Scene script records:
- - -

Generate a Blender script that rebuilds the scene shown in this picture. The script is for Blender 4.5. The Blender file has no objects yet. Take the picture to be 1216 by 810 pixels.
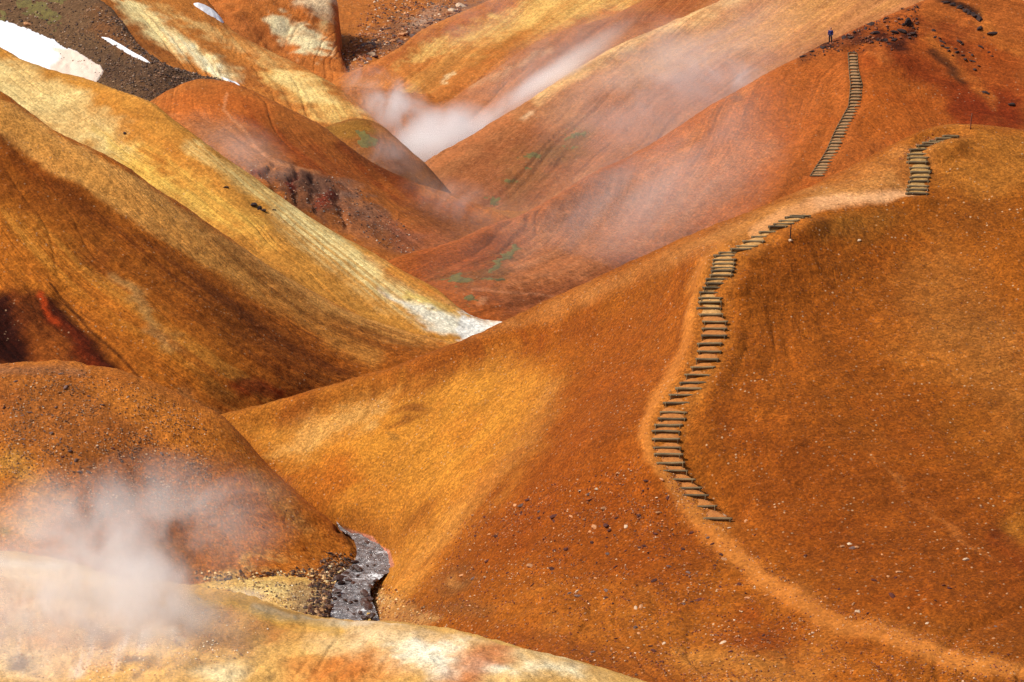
import bpy, bmesh, math, random
import numpy as np
from mathutils import Vector, Matrix, noise as mnoise

random.seed(7)
RNG = np.random.default_rng(11)
scene = bpy.context.scene
C = scene.collection

# ------------------------------------------------------------------ survey camera
F, CX, CY = 2860.0, 608.0, 405.0
PITCH = math.radians(-14.0)
CAM = np.array([0.0, 0.0, 50.0])
cp, sp = math.cos(PITCH), math.sin(PITCH)


def world(px, py, Y):
    """sight line (px, py) met at the distance Y -> a point of the ground"""
    px, py, Y = (np.asarray(a, float) for a in (px, py, Y))
    x = (px - CX) / F
    u = -(py - CY) / F
    dy = cp - u * sp
    dz = sp + u * cp
    k = Y / dy
    return np.stack([x * k, Y, CAM[2] + dz * k], -1)


def project(P):
    d = P - CAM
    f = d[..., 1] * cp + d[..., 2] * sp
    u = -d[..., 1] * sp + d[..., 2] * cp
    f = np.maximum(f, 1e-3)
    return CX + F * d[..., 0] / f, CY - F * u / f, f


# ------------------------------------------------------------------ noise
def _h(ix, iy, seed):
    h = (ix * 374761393 + iy * 668265263 + seed * 1442695041) & 0xFFFFFFFF
    h = ((h ^ (h >> 13)) * 1274126177) & 0xFFFFFFFF
    h = h ^ (h >> 16)
    return (h & 0xFFFF) / 32767.5 - 1.0


def vn(x, y, seed):
    fx, fy = np.floor(x), np.floor(y)
    ix, iy = fx.astype(np.int64), fy.astype(np.int64)
    tx, ty = x - fx, y - fy
    tx = tx * tx * tx * (tx * (tx * 6 - 15) + 10)
    ty = ty * ty * ty * (ty * (ty * 6 - 15) + 10)
    a = _h(ix, iy, seed) * (1 - tx) + _h(ix + 1, iy, seed) * tx
    b = _h(ix, iy + 1, seed) * (1 - tx) + _h(ix + 1, iy + 1, seed) * tx
    return a * (1 - ty) + b * ty


def fbm(x, y, seed, octv=4, rough=0.5):
    o, a, n = 0.0, 1.0, 0.0
    for k in range(octv):
        # turn each octave so the lattice never shows
        c, s = math.cos(k * 0.9 + 0.4), math.sin(k * 0.9 + 0.4)
        f = 2.03 ** k
        o = o + a * vn((x * c - y * s) * f + 13.7 * k, (x * s + y * c) * f - 7.1 * k, seed + 17 * k)
        n += a
        a *= rough
    return o / n


def fbm_raw(x, y, seed, octv=3, rough=0.55):
    """not turned: for noise drawn out along one axis"""
    o, a, n = 0.0, 1.0, 0.0
    for k in range(octv):
        f = 2.07 ** k
        o = o + a * vn(x * f + 5.3 * k, y * f + 9.9 * k, seed + 31 * k)
        n += a
        a *= rough
    return o / n


def sstep(a, b, x):
    t = np.clip((x - a) / (b - a), 0, 1)
    return t * t * (3 - 2 * t)


def lin(rgb, k=1.0):
    r = np.asarray(rgb, float) / 255.0
    return np.where(r <= 0.04045, r / 12.92, ((r + 0.055) / 1.055) ** 2.4) * k


# ------------------------------------------------------------------ object helpers
def put(name, me, mat=None, parent=None):
    o = bpy.data.objects.new(name, me)
    C.objects.link(o)
    if mat is not None and me is not None:
        me.materials.append(mat)
    if parent:
        o.parent = parent
    return o


def tag(o, label=None, cat=None, group=None, kind=None):
    if label: o['label'] = label
    if cat: o['category'] = cat
    if group: o['group'] = group
    if kind: o['kind'] = kind
    return o


def grid_mesh(name, P, faces_mask=None, attrs=None):
    nv, nu = P.shape[:2]
    idx = np.arange(nv * nu).reshape(nv, nu)
    f = np.stack([idx[:-1, :-1], idx[1:, :-1], idx[1:, 1:], idx[:-1, 1:]], -1).reshape(-1, 4)
    if faces_mask is not None:
        f = f[faces_mask.reshape(-1)]
    return raw_mesh(name, P.reshape(-1, 3), f, attrs)


def raw_mesh(name, V, f, attrs=None):
    used = np.unique(f)
    remap = np.full(len(V), -1, np.int64)
    remap[used] = np.arange(len(used))
    V2 = V[used]
    f = remap[f]
    me = bpy.data.meshes.new(name)
    me.vertices.add(len(V2))
    me.vertices.foreach_set('co', V2.astype(np.float32).ravel())
    n, k = f.shape
    me.loops.add(n * k)
    me.loops.foreach_set('vertex_index', f.astype(np.int32).ravel())
    me.polygons.add(n)
    me.polygons.foreach_set('loop_start', np.arange(0, n * k, k, dtype=np.int32))
    me.polygons.foreach_set('loop_total', np.full(n, k, np.int32))
    me.polygons.foreach_set('use_smooth', np.ones(n, bool))
    me.update(calc_edges=True)
    for an, (typ, data) in (attrs or {}).items():
        d = data.reshape(len(V), -1)[used].astype(np.float32)
        a = me.attributes.new(an, typ, 'POINT')
        if typ == 'FLOAT_COLOR':
            d = np.concatenate([d[:, :3], np.ones((len(d), 1), np.float32)], 1)
            a.data.foreach_set('color', d.ravel())
        elif typ == 'FLOAT_VECTOR':
            a.data.foreach_set('vector', d.ravel())
        else:
            a.data.foreach_set('value', d.ravel())
    return me


# ------------------------------------------------------------------ materials
def new_mat(name):
    m = bpy.data.materials.new(name)
    m.use_nodes = True
    m.node_tree.nodes.clear()
    return m, m.node_tree.nodes, m.node_tree.links


class NT:
    def __init__(s, m):
        s.n, s.l = m.node_tree.nodes, m.node_tree.links

    def __call__(s, typ, **kw):
        nd = s.n.new(typ)
        ins = kw.pop('ins', {})
        for k, v in kw.items(): setattr(nd, k, v)
        for k, v in ins.items():
            if hasattr(v, 'is_output') or isinstance(v, bpy.types.NodeSocket):
                s.l.new(v, nd.inputs[k])
            else:
                nd.inputs[k].default_value = v
        return nd

    def math(s, op, a, b=None, c=None, clamp=False):
        nd = s.n.new('ShaderNodeMath'); nd.operation = op; nd.use_clamp = clamp
        for i, v in enumerate((a, b, c)):
            if v is None: continue
            if isinstance(v, bpy.types.NodeSocket): s.l.new(v, nd.inputs[i])
            else: nd.inputs[i].default_value = v
        return nd.outputs[0]

    def mr(s, x, a, b, c, d, smooth=False):
        nd = s.n.new('ShaderNodeMapRange')
        if smooth: nd.interpolation_type = 'SMOOTHSTEP'
        s.l.new(x, nd.inputs[0])
        for i, v in enumerate((a, b, c, d)): nd.inputs[i + 1].default_value = v
        return nd.outputs[0]

    def noise(s, vec, scale, detail=4, rough=0.55, dist=0.0):
        nd = s('ShaderNodeTexNoise', ins={'Vector': vec, 'Scale': scale, 'Detail': detail, 'Roughness': rough, 'Distortion': dist})
        return nd.outputs['Fac']

    def mix(s, fac, a, b, typ='MIX'):
        nd = s.n.new('ShaderNodeMix'); nd.data_type = 'RGBA'; nd.blend_type = typ
        for sock, v in ((nd.inputs[0], fac), (nd.inputs[6], a), (nd.inputs[7], b)):
            if isinstance(v, bpy.types.NodeSocket): s.l.new(v, sock)
            else: sock.default_value = v if not isinstance(v, tuple) or len(v) == 4 else (*v, 1)
        return nd.outputs[2]


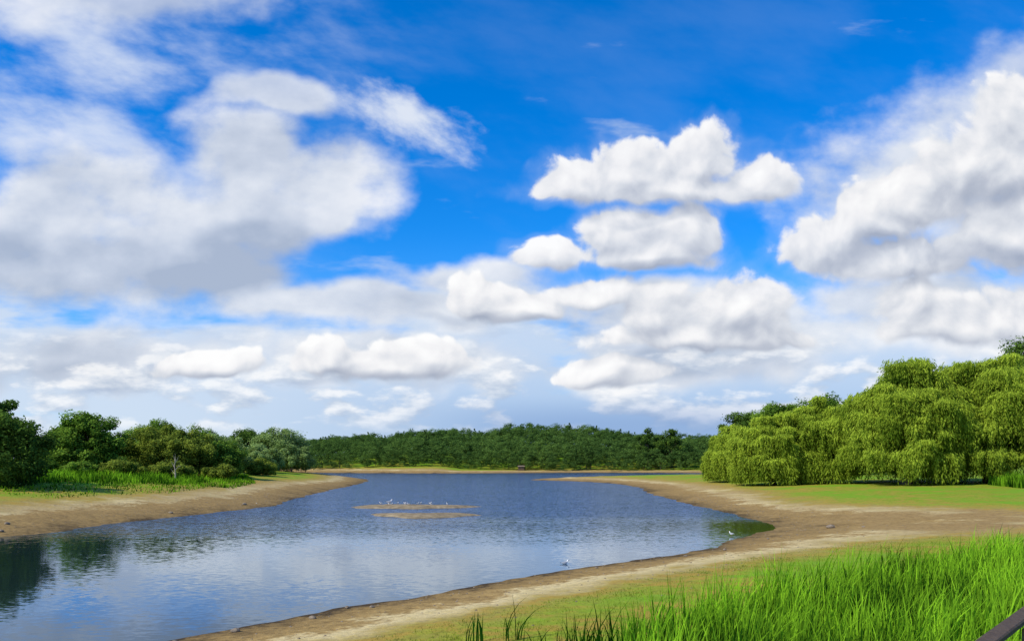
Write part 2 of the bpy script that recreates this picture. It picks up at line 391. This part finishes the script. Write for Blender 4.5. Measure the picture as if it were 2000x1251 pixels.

- - -

**DESCRIPTION OF THE TASK**: Please quote the lines of the material, beginning with the first and ending with the one that contains "cp, sp = math.cos(PITCH), math.sin(PITCH)", exactly as written and without any pictures.

**COMPLETED EXERCISE**:
Generate a Blender script that rebuilds the scene shown in this picture. The script is for Blender 4.5. The Blender file has no objects yet. Take the picture to be 1216 by 810 pixels.
import bpy, bmesh, math, random
import numpy as np
from mathutils import Vector, Matrix, noise as mnoise

random.seed(7)
RNG = np.random.default_rng(11)
scene = bpy.context.scene
C = scene.collection

# ------------------------------------------------------------------ survey camera
F, CX, CY = 2860.0, 608.0, 405.0
PITCH = math.radians(-14.0)
CAM = np.array([0.0, 0.0, 50.0])
cp, sp = math.cos(PITCH), math.sin(PITCH)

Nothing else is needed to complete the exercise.